- **GIVEN DATA**
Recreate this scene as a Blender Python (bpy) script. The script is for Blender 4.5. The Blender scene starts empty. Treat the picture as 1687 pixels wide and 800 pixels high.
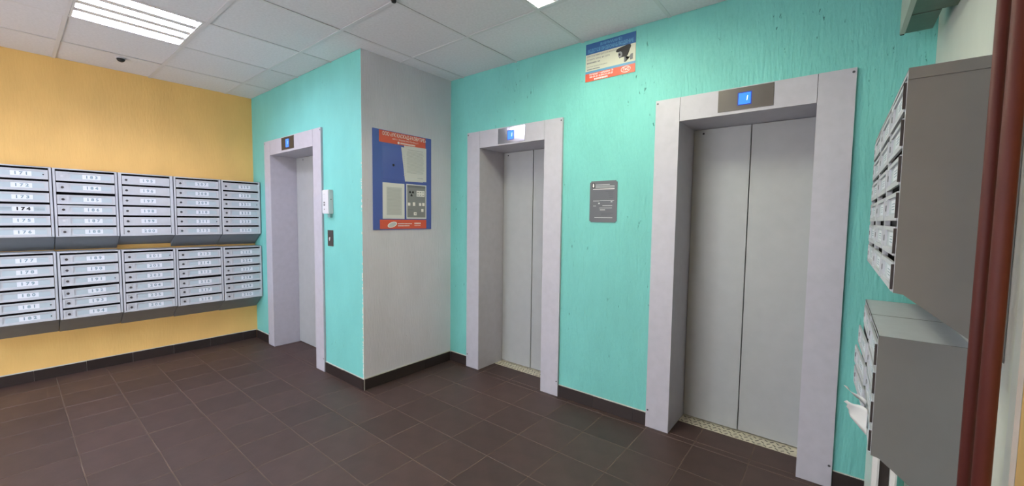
import bpy, bmesh, math, random
from mathutils import Matrix, Vector
random.seed(7)
PI = math.pi
S = bpy.context.scene
COL = S.collection

# ---------------------------------------------------------------- camera, world, exposure
def make_camera():
    yaw, pit, rol = 0.6768, -0.062, 0.0123
    cy, sy, cp, sp = math.cos(yaw), math.sin(yaw), math.cos(pit), math.sin(pit)
    f = Vector((-sy*cp, cy*cp, sp)); r = Vector((cy, sy, 0)); u = r.cross(f)
    c, s = math.cos(rol), math.sin(rol)
    r2 = c*r + s*u; u2 = -s*r + c*u
    cam = bpy.data.cameras.new('camera')
    cam.sensor_fit = 'HORIZONTAL'; cam.sensor_width = 36.0
    cam.lens = 666.857*36.0/1687.0
    cam.clip_start = 0.02
    o = bpy.data.objects.new('camera', cam); COL.objects.link(o)
    m = Matrix(((r2.x, u2.x, -f.x, 4.9836), (r2.y, u2.y, -f.y, 0.5071), (r2.z, u2.z, -f.z, 1.3594), (0, 0, 0, 1)))
    o.matrix_world = m
    S.camera = o
make_camera()
world = bpy.data.worlds.new('world'); S.world = world; world.use_nodes = True
world.node_tree.nodes['Background'].inputs[0].default_value = (1.0, 0.98, 1.06, 1)
world.node_tree.nodes['Background'].inputs[1].default_value = 7.0
S.view_settings.view_transform = 'Standard'; S.view_settings.look = 'None'
S.view_settings.gamma = 1.0; S.view_settings.use_curve_mapping = False
S.view_settings.exposure = 0.0
TUBE_LEFT = ((1.0, 0.95, 1.16), 110.0)     # colour, strength of the tubes in the left fixture
TUBE_RIGHT = ((1.04, 1.03, 0.80), 98.0)   # in the right fixture
TUBE_FILL = ((0.75, 1.0, 1.3), 150.0)      # and in the unseen fixture added behind the camera as fill
S.cycles.max_bounces = 10; S.cycles.diffuse_bounces = 6

# ---------------------------------------------------------------- dimensions
H = 2.5974; X1 = 2.157; YA = 2.2; YB = 3.1045; XR = 5.285; YBACK = -2.2

# ---------------------------------------------------------------- materials
def nodes(name):
    m = bpy.data.materials.new(name); m.use_nodes = True
    nt = m.node_tree; return m, nt, nt.nodes['Principled BSDF']
def mat(name, col, rough=0.5, metal=0.0, var=0.0, noise=0.0, nscale=30.0, bump=0.0, bscale=(200, 200, 200), emit=None, estr=0.0, spec=0.5):
    m, nt, b = nodes(name)
    b.inputs['Roughness'].default_value = rough; b.inputs['Metallic'].default_value = metal
    b.inputs['Specular IOR Level'].default_value = spec
    b.inputs['Base Color'].default_value = (*col, 1)
    tc = nt.nodes.new('ShaderNodeTexCoord')
    src = None
    if noise:
        n = nt.nodes.new('ShaderNodeTexNoise'); n.inputs['Scale'].default_value = nscale; n.inputs['Detail'].default_value = 6
        nt.links.new(tc.outputs['Object'], n.inputs['Vector'])
        mr = nt.nodes.new('ShaderNodeMapRange'); mr.inputs['From Min'].default_value = 0.3; mr.inputs['From Max'].default_value = 0.7
        mr.inputs['To Min'].default_value = 1-noise; mr.inputs['To Max'].default_value = 1+noise
        nt.links.new(n.outputs['Fac'], mr.inputs['Value']); src = mr.outputs['Result']
    if var:
        oi = nt.nodes.new('ShaderNodeObjectInfo')
        mr2 = nt.nodes.new('ShaderNodeMapRange'); mr2.inputs['To Min'].default_value = 1-var; mr2.inputs['To Max'].default_value = 1+var
        nt.links.new(oi.outputs['Random'], mr2.inputs['Value'])
        if src:
            mu = nt.nodes.new('ShaderNodeMath'); mu.operation = 'MULTIPLY'
            nt.links.new(src, mu.inputs[0]); nt.links.new(mr2.outputs['Result'], mu.inputs[1]); src = mu.outputs[0]
        else: src = mr2.outputs['Result']
    if src:
        vm = nt.nodes.new('ShaderNodeVectorMath'); vm.operation = 'SCALE'; vm.inputs[0].default_value = col
        nt.links.new(src, vm.inputs['Scale']); nt.links.new(vm.outputs[0], b.inputs['Base Color'])
    if bump:
        mp = nt.nodes.new('ShaderNodeMapping'); mp.inputs['Scale'].default_value = bscale
        nt.links.new(tc.outputs['Object'], mp.inputs['Vector'])
        n2 = nt.nodes.new('ShaderNodeTexNoise'); n2.inputs['Scale'].default_value = 1.0; n2.inputs['Detail'].default_value = 4
        nt.links.new(mp.outputs[0], n2.inputs['Vector'])
        bp = nt.nodes.new('ShaderNodeBump'); bp.inputs['Strength'].default_value = bump; bp.inputs['Distance'].default_value = 0.003
        nt.links.new(n2.outputs['Fac'], bp.inputs['Height']); nt.links.new(bp.outputs[0], b.inputs['Normal'])
    if emit:
        b.inputs['Emission Color'].default_value = (*emit, 1); b.inputs['Emission Strength'].default_value = estr
    return m
def plaster(name, col, bump=0.35, pits=0.0, mottling=0.05):
    """bark-beetle plaster: vertical strokes and scattered pits"""
    m, nt, b = nodes(name)
    b.inputs['Roughness'].default_value = 0.55; b.inputs['Specular IOR Level'].default_value = 0.3
    tc = nt.nodes.new('ShaderNodeTexCoord')
    def noise(scale, detail=5):
        mp = nt.nodes.new('ShaderNodeMapping'); mp.inputs['Scale'].default_value = scale
        nt.links.new(tc.outputs['Object'], mp.inputs['Vector'])
        n = nt.nodes.new('ShaderNodeTexNoise'); n.inputs['Scale'].default_value = 1; n.inputs['Detail'].default_value = detail
        nt.links.new(mp.outputs[0], n.inputs['Vector']); return n.outputs['Fac']
    def rng(v, a, bb, c, d):
        r = nt.nodes.new('ShaderNodeMapRange'); r.inputs['From Min'].default_value = a; r.inputs['From Max'].default_value = bb
        r.inputs['To Min'].default_value = c; r.inputs['To Max'].default_value = d
        nt.links.new(v, r.inputs['Value']); return r.outputs['Result']
    def math2(op, a, c):
        n = nt.nodes.new('ShaderNodeMath'); n.operation = op
        for i, v in enumerate((a, c)):
            if isinstance(v, (int, float)): n.inputs[i].default_value = v
            else: nt.links.new(v, n.inputs[i])
        return n.outputs[0]
    mott = rng(noise((5, 5, 2.5)), 0.3, 0.7, 1-mottling, 1+mottling)
    strokes = noise((70, 70, 13), 3)
    fac = mott
    height = strokes
    if pits:
        p = rng(noise((62, 62, 22), 2), 0.705, 0.75, 0, 1)
        area = rng(noise((3.1, 3.1, 2.0), 2), 0.50, 0.62, 0, 1)
        pit = math2('MULTIPLY', p, area)
        fac = math2('MULTIPLY', mott, math2('SUBTRACT', 1.0, math2('MULTIPLY', pit, pits)))
        height = math2('SUBTRACT', strokes, math2('MULTIPLY', pit, 1.2))
    vm = nt.nodes.new('ShaderNodeVectorMath'); vm.operation = 'SCALE'; vm.inputs[0].default_value = col
    nt.links.new(fac, vm.inputs['Scale']); nt.links.new(vm.outputs[0], b.inputs['Base Color'])
    bp = nt.nodes.new('ShaderNodeBump'); bp.inputs['Strength'].default_value = bump; bp.inputs['Distance'].default_value = 0.008
    nt.links.new(height, bp.inputs['Height']); nt.links.new(bp.outputs[0], b.inputs['Normal'])
    return m
M = {}
M['turq'] = plaster('turquoise_plaster', (0.172, 0.53, 0.485), 0.3, 0.25)
M['turq_rough'] = plaster('turquoise_rough_plaster', (0.172, 0.53, 0.485), 0.8, 0.5)
M['orange'] = plaster('orange_plaster', (0.78, 0.50, 0.17), 0.2)
M['greywall'] = plaster('grey_plaster', (0.63, 0.63, 0.70), 0.25, 0.1)
M['whitewall'] = plaster('white_plaster', (0.66, 0.68, 0.62), 0.15)
M['cream'] = plaster('cream_plaster', (0.55, 0.50, 0.40), 0.15)
M['ceil_tile'] = mat('ceiling_tile', (0.72, 0.72, 0.76), 0.9, noise=0.05, nscale=60, var=0.03, bump=0.3, bscale=(300, 300, 300))
M['ceil_bar'] = mat('ceiling_bar', (0.66, 0.66, 0.69), 0.5)
M['dark_void'] = mat('dark_void', (0.02, 0.02, 0.02), 0.9)
M['floor_tile'] = mat('floor_tile', (0.054, 0.030, 0.025), 0.52, var=0.16, noise=0.18, nscale=9, bump=0.12, bscale=(60, 60, 60))
M['grout'] = mat('floor_grout', (0.11, 0.075, 0.055), 0.9, noise=0.35, nscale=6)
M['base_tile'] = mat('baseboard_tile', (0.024, 0.017, 0.016), 0.4, var=0.12)
M['base_grout'] = mat('baseboard_grout', (0.55, 0.55, 0.5), 0.9)
M['lift_paint'] = mat('lift_grey_paint', (0.45, 0.45, 0.50), 0.45, noise=0.04, nscale=20, bump=0.08, bscale=(500, 500, 500))
M['lift_door'] = mat('lift_door_paint', (0.37, 0.39, 0.39), 0.42, noise=0.03, nscale=14, bump=0.08, bscale=(500, 500, 500))
M['steel_dark'] = mat('dark_brushed_steel', (0.115, 0.105, 0.095), 0.38, 0.7, bump=0.05, bscale=(20, 20, 900))
M['steel_shiny'] = mat('shiny_steel', (0.55, 0.56, 0.6), 0.12, 1.0)
M['steel'] = mat('plain_steel', (0.5, 0.5, 0.5), 0.3, 0.9)
M['screen'] = mat('blue_screen', (0.01, 0.03, 0.1), 0.3, emit=(0.03, 0.25, 1.0), estr=1.3)
M['screen_rim'] = mat('screen_rim', (0.01, 0.01, 0.05), 0.3, emit=(0.02, 0.06, 0.55), estr=0.6)
M['digit'] = mat('screen_digit', (0.8, 0.9, 1), 0.3, emit=(0.7, 0.9, 1.0), estr=1.4)
M['sill'] = mat('lift_sill_metal', (0.66, 0.62, 0.48), 0.5, 0.2, noise=0.15, nscale=18)
M['sill_stud'] = mat('lift_sill_stud', (0.15, 0.14, 0.11), 0.5, 0.3)
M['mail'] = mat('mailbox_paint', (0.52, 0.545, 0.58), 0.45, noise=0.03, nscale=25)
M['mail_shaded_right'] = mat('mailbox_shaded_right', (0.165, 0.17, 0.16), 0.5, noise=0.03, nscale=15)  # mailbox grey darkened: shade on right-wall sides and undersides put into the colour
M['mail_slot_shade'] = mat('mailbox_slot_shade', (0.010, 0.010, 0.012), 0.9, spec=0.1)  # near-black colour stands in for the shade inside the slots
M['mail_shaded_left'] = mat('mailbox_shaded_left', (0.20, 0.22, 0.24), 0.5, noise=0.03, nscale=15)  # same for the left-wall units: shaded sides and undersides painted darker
M['label_strip'] = mat('label_strip', (0.45, 0.54, 0.585), 0.3)
M['label'] = mat('paper_label', (0.72, 0.76, 0.82), 0.6)
M['num_grey'] = mat('faded_number', (0.22, 0.33, 0.38), 0.7)
M['black'] = mat('black_print', (0.012, 0.012, 0.014), 0.6)
M['lock_dark'] = mat('lock_metal', (0.10, 0.10, 0.11), 0.4, 0.6)
M['hinge'] = mat('hinge_rubber', (0.03, 0.022, 0.02), 0.6)
M['lock_pale'] = mat('lock_pale', (0.6, 0.62, 0.65), 0.4, 0.2)
M['pipe'] = mat('brown_enamel', (0.08, 0.012, 0.008), 0.65, noise=0.08, nscale=10)
M['pvc'] = mat('white_plastic', (0.75, 0.75, 0.72), 0.35)
M['trim_white'] = mat('white_trim', (0.62, 0.63, 0.62), 0.45, noise=0.05, nscale=12)
M['blue_board'] = mat('blue_board', (0.072, 0.118, 0.40), 0.3)
M['red_print'] = mat('red_print', (0.66, 0.10, 0.05), 0.4)
M['white_print'] = mat('white_print', (0.85, 0.82, 0.80), 0.6)
M['paper'] = mat('white_paper', (0.72, 0.73, 0.72), 0.8)
M['paper_old'] = mat('aged_paper', (0.66, 0.67, 0.66), 0.8)
M['grey_print'] = mat('grey_print', (0.42, 0.44, 0.44), 0.8)
M['photocopy_grey'] = mat('photocopy_grey', (0.24, 0.25, 0.26), 0.8)
M['lightgrey_print'] = mat('lightgrey_print', (0.55, 0.57, 0.57), 0.8)
M['darkgrey_print'] = mat('darkgrey_print', (0.17, 0.18, 0.19), 0.7)
M['sign_blue'] = mat('sign_blue', (0.02, 0.10, 0.28), 0.4)
M['sign_blue_light'] = mat('sign_blue_light', (0.10, 0.30, 0.50), 0.4)
M['sign_cream'] = mat('sign_cream', (0.60, 0.62, 0.50), 0.5)
M['notice_grey'] = mat('notice_grey', (0.075, 0.082, 0.09), 0.4)
M['camera_metal'] = mat('printed_camera_grey', (0.25, 0.26, 0.28), 0.5)
M['white_plastic'] = mat('box_plastic', (0.62, 0.64, 0.67), 0.4)
M['duct'] = mat('duct_metal', (0.42, 0.46, 0.40), 0.5, 0.1)
M['duct_shaded'] = mat('duct_shaded_metal', (0.16, 0.17, 0.14), 0.45, 0.9, noise=0.1, nscale=14)  # metal darkened: the shade under the duct is put into its colour
M['lamp_white'] = mat('lamp_housing', (0.70, 0.72, 0.74), 0.4)
M['paint_chip'] = mat('bare_plaster_chip', (0.62, 0.64, 0.60), 0.9)
for k, (c, s) in (('tube_left', TUBE_LEFT), ('tube_right', TUBE_RIGHT), ('tube_rear', TUBE_FILL)):
    M[k] = mat(k, (0.9, 0.9, 0.9), 0.4, emit=c, estr=s)
def glass(name):
    m, nt, b = nodes(name)
    b.inputs['Base Color'].default_value = (0.75, 0.82, 0.75, 1); b.inputs['Roughness'].default_value = 0.3
    b.inputs['Alpha'].default_value = 0.45
    return m
M['film'] = glass('translucent_sheet')

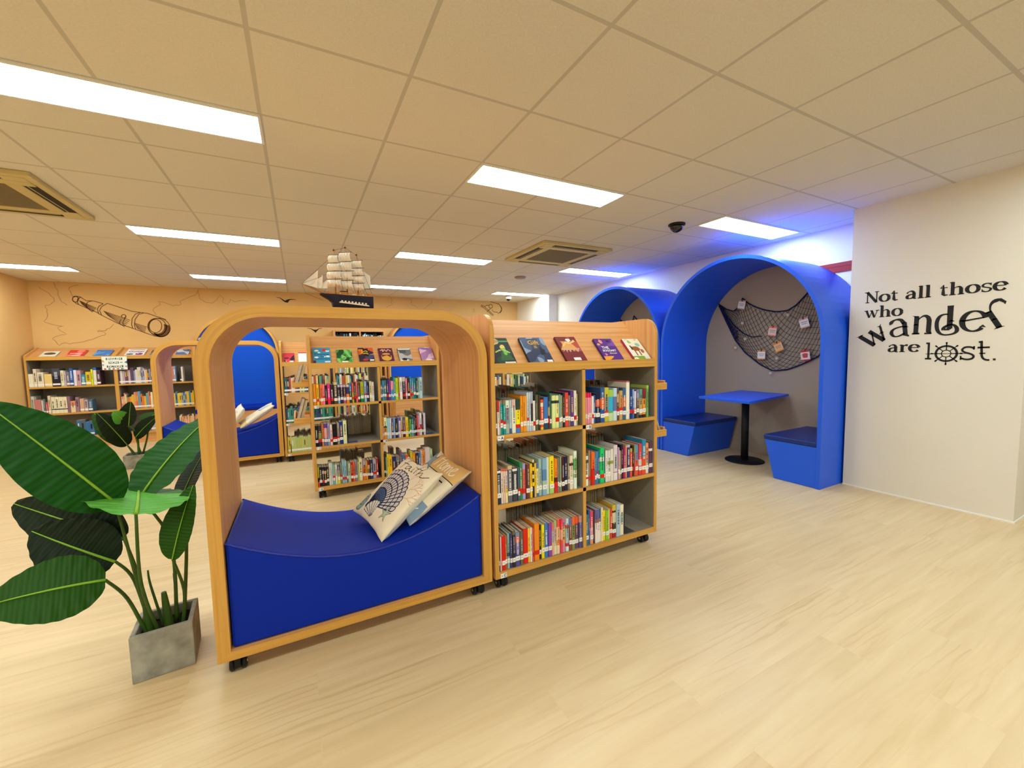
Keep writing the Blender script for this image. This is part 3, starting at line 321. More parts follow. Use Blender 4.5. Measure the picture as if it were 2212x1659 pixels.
LEAVES = [(((-0.093, -0.095, 0.733), (-0.371, -0.155, 1.146), 0.25, (0.25, -1, 0.55), 'leaf', 0.05, 0.08, 1.0), [(-0.045, -0.01, 0.15), (-0.08, -0.03, 0.45)]), (((-0.05, 0.005, 0.715), (0.165, 0.345, 0.999), 0.24, (-0.45, -0.85, 0.45), 'leaf', 0.05, 0.1, 1.0), [(0.03, 0.02, 0.15), (0.03, 0.03, 0.5)]), (((0.033, 0.195, 0.605), (0.133, 0.365, 0.843), 0.13, (-0.6, -0.7, 0.25), 'dleaf', 0.04, 0.2, 1.0), [(0.05, 0.05, 0.15), (0.07, 0.1, 0.5)]), (((-0.009, -0.195, 0.707), (-0.095, 0.145, 0.713), 0.34, (0.32, -0.25, 1), 'bleaf', 0.08, 0.08, 1.0), [(-0.02, -0.03, 0.15), (-0.04, -0.1, 0.4)]), (((-0.123, -0.155, 0.466), (-0.394, -0.235, 0.492), 0.235, (0.1, -0.75, 0.65), 'oleaf', 0.07, 0.08, 1.0), [(-0.06, -0.02, 0.15), (-0.1, -0.05, 0.33)]), (((-0.11, 0.005, 0.557), (-0.452, 0.115, 0.734), 0.21, (0.1, -0.9, 0.3), 'dleaf', 0.04, 0.12, 1.0), [(-0.04, 0, 0.15), (-0.08, 0.0, 0.42)]), (((-0.129, -0.035, 0.484), (-0.373, 0.025, 0.64), 0.24, (0, -0.85, 0.3), 'dleaf', 0.05, 0.15, 1.0), [(-0.05, 0, 0.15), (-0.09, 0.0, 0.38)]), (((0.062, -0.095, 0.471), (0.136, -0.035, 0.749), 0.15, (-0.4, -0.88, 0.2), 'oleaf', 0.03, 0.12, 0.75), [(0.06, -0.02, 0.15), (0.075, -0.03, 0.3)])]
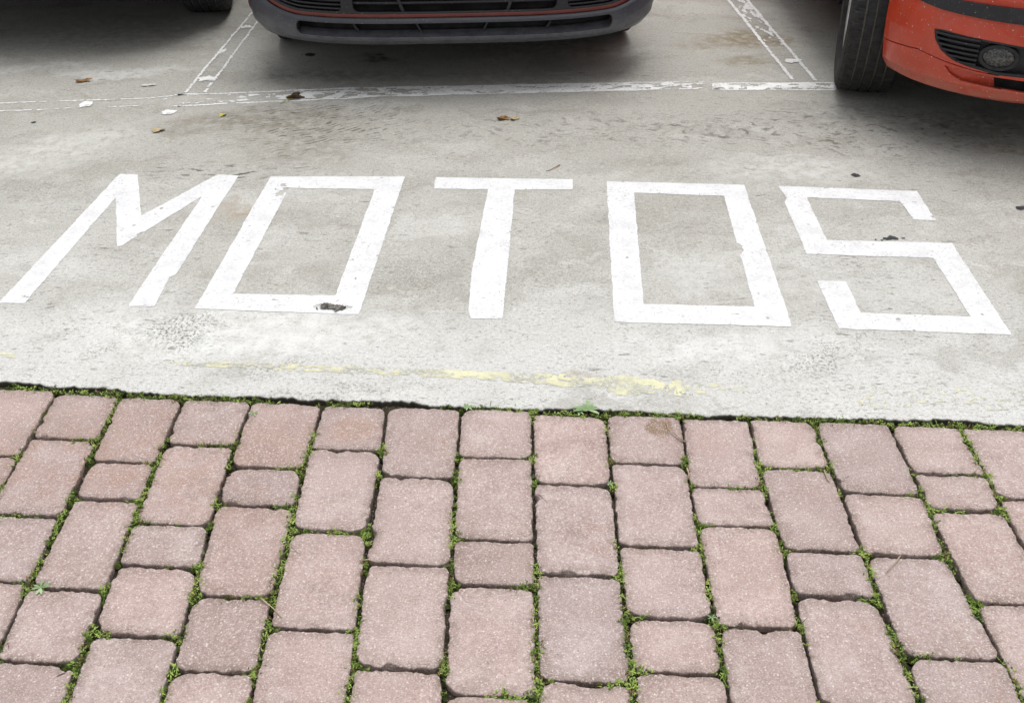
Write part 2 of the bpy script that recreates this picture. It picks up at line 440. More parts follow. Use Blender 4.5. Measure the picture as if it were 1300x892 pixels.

- **EXERCISE DESCRIPTION**
Gather from the entries above all lines that include the string "were".

- **SOLVED PROBLEM**
Keep writing the Blender script for this image. This is part 3, starting at line 321. More parts follow. Use Blender 4.5. Measure the picture as if it were 2212x1659 pixels.
Write part 2 of the bpy script that recreates this picture. It picks up at line 440. More parts follow. Use Blender 4.5. Measure the picture as if it were 1300x892 pixels.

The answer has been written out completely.